### What is needed
Beginning with the first line of the data below, extract each line up to and including the one containing "col = sc.collection". Copy them exactly and add nothing.

### Dataset section
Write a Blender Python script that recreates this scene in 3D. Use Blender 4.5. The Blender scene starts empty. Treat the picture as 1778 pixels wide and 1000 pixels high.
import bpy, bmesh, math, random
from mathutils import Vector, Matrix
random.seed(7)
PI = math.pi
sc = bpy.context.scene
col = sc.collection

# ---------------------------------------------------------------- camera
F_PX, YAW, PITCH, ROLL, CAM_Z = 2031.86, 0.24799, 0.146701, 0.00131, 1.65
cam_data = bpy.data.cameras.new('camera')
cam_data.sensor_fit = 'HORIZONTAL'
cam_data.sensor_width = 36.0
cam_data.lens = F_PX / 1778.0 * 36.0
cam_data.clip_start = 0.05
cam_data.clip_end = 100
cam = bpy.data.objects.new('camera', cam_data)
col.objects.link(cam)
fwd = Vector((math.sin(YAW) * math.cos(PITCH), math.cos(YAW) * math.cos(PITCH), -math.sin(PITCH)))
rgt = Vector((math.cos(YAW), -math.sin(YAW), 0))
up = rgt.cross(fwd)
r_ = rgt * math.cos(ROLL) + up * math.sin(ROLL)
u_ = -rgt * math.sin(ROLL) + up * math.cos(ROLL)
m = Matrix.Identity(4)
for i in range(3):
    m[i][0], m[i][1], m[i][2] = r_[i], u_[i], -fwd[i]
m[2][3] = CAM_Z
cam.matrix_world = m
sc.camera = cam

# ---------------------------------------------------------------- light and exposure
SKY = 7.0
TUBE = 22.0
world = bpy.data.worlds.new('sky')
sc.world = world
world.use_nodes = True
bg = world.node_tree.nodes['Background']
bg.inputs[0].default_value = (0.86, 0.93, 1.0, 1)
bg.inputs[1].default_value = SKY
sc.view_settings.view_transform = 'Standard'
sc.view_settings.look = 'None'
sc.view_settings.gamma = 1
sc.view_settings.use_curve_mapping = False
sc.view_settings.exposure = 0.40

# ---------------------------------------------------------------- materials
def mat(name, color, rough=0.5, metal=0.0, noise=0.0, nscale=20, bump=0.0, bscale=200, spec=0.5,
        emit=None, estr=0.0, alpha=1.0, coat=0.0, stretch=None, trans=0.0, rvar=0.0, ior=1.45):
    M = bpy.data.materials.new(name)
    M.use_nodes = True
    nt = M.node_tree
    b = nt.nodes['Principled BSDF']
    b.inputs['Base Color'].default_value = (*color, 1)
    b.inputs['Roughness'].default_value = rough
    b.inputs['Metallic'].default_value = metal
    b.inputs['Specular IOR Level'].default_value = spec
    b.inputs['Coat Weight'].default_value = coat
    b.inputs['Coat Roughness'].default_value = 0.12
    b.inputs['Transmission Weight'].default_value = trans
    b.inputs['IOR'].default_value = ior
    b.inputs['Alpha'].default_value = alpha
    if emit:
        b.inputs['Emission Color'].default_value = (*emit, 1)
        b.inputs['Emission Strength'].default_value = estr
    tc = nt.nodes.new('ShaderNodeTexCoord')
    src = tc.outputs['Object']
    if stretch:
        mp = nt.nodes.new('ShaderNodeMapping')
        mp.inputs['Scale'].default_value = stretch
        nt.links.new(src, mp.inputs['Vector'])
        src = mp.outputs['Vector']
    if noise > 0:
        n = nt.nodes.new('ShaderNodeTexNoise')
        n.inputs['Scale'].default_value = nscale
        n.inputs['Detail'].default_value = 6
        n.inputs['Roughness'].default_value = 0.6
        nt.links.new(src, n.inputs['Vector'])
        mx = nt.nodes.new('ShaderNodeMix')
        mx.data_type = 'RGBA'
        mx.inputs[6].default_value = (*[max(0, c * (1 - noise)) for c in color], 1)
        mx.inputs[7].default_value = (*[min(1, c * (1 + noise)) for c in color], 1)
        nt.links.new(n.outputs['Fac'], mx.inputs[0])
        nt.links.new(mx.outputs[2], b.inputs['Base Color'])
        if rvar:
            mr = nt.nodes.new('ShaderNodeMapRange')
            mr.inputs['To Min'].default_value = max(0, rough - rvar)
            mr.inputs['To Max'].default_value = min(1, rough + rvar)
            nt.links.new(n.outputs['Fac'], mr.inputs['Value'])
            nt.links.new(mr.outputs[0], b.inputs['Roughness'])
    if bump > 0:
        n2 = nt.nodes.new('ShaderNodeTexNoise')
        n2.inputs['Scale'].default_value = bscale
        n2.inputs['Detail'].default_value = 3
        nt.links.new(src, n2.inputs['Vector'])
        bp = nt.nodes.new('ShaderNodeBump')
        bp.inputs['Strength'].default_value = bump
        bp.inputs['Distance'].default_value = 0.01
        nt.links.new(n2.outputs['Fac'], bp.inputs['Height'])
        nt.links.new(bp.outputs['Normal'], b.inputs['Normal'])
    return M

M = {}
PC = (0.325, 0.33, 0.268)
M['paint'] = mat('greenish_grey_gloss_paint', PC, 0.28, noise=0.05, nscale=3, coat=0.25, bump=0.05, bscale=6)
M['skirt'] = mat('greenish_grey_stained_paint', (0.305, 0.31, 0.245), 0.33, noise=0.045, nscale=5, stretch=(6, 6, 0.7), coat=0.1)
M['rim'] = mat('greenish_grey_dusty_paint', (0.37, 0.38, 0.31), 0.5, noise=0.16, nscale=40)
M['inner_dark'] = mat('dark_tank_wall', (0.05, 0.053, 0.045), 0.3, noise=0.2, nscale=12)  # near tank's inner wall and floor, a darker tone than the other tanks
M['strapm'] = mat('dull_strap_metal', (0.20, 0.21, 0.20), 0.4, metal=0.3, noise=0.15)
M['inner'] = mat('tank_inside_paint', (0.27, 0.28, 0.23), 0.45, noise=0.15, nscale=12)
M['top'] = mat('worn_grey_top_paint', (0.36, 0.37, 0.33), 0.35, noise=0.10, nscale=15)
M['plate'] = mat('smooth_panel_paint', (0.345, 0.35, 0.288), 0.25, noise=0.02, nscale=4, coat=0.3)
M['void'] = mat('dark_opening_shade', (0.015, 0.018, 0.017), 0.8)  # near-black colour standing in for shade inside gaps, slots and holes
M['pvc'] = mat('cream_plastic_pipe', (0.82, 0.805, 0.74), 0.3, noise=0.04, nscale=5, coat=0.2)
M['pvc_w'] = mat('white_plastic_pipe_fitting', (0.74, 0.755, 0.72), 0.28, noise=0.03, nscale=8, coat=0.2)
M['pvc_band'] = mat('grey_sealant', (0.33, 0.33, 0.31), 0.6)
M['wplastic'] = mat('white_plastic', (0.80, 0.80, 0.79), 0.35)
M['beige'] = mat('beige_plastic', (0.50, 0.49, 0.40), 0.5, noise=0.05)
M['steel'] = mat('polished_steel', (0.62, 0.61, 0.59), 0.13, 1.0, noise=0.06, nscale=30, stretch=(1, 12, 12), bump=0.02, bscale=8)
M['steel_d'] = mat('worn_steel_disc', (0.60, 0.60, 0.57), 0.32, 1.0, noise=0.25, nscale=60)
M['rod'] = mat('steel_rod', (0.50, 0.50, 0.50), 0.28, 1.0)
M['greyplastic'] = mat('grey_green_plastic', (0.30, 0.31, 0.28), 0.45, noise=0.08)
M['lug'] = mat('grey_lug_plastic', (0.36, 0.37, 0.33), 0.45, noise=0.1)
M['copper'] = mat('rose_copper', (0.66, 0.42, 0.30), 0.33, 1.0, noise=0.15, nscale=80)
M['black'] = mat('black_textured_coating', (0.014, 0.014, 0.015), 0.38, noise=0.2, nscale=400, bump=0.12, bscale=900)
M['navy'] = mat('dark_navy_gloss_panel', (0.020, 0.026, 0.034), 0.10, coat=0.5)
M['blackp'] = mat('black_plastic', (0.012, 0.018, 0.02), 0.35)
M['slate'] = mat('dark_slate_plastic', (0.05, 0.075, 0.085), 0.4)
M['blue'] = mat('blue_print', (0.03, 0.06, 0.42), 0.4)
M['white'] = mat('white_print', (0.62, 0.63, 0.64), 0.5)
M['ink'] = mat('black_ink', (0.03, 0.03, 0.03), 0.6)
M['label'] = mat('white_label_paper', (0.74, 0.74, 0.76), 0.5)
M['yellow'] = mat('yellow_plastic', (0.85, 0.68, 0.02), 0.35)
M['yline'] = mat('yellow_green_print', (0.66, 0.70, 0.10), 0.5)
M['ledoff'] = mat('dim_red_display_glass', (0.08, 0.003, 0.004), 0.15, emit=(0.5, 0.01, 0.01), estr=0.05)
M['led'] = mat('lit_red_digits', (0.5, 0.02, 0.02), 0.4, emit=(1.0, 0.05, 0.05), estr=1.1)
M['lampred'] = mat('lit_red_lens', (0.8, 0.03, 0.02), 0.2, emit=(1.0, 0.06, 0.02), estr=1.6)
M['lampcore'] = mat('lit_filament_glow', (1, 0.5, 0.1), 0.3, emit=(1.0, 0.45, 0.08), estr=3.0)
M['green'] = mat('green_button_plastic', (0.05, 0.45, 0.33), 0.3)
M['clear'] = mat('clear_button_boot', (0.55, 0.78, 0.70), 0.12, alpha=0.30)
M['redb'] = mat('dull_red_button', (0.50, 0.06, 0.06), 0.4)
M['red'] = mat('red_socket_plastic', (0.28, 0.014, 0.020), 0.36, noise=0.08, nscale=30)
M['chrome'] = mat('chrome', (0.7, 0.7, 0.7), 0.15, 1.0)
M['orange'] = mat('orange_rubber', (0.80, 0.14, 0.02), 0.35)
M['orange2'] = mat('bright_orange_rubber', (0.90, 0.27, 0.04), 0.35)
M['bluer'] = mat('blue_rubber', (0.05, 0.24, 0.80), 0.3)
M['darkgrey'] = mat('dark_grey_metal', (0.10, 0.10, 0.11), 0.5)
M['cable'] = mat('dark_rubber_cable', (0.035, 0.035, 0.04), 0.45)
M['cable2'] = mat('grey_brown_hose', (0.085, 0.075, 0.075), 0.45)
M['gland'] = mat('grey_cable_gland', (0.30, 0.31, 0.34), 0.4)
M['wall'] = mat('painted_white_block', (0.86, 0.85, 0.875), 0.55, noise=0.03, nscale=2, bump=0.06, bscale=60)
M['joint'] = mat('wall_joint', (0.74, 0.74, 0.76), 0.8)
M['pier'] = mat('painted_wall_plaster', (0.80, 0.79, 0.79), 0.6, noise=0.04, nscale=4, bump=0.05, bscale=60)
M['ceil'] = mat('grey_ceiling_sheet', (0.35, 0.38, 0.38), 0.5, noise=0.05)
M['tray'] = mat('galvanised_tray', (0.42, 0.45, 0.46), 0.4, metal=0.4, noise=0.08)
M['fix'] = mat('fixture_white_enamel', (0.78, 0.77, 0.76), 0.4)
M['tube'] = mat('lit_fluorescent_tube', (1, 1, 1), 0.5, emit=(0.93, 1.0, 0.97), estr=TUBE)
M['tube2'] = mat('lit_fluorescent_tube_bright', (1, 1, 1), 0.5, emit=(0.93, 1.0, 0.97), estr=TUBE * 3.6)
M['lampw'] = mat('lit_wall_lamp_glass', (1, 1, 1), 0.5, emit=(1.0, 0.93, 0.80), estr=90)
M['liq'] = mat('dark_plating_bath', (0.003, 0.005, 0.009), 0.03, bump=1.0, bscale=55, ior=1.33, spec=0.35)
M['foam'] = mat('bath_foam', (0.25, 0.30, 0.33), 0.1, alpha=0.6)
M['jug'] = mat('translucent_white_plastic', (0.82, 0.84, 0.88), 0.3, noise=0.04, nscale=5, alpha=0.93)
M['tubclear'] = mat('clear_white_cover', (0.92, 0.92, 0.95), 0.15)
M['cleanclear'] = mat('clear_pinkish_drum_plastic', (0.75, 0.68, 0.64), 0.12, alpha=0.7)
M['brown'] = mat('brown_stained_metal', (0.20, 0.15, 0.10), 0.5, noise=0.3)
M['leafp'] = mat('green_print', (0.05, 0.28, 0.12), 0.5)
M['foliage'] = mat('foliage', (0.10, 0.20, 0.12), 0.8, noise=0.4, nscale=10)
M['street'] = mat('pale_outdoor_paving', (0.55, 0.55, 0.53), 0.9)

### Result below
Write a Blender Python script that recreates this scene in 3D. Use Blender 4.5. The Blender scene starts empty. Treat the picture as 1778 pixels wide and 1000 pixels high.
import bpy, bmesh, math, random
from mathutils import Vector, Matrix
random.seed(7)
PI = math.pi
sc = bpy.context.scene
col = sc.collection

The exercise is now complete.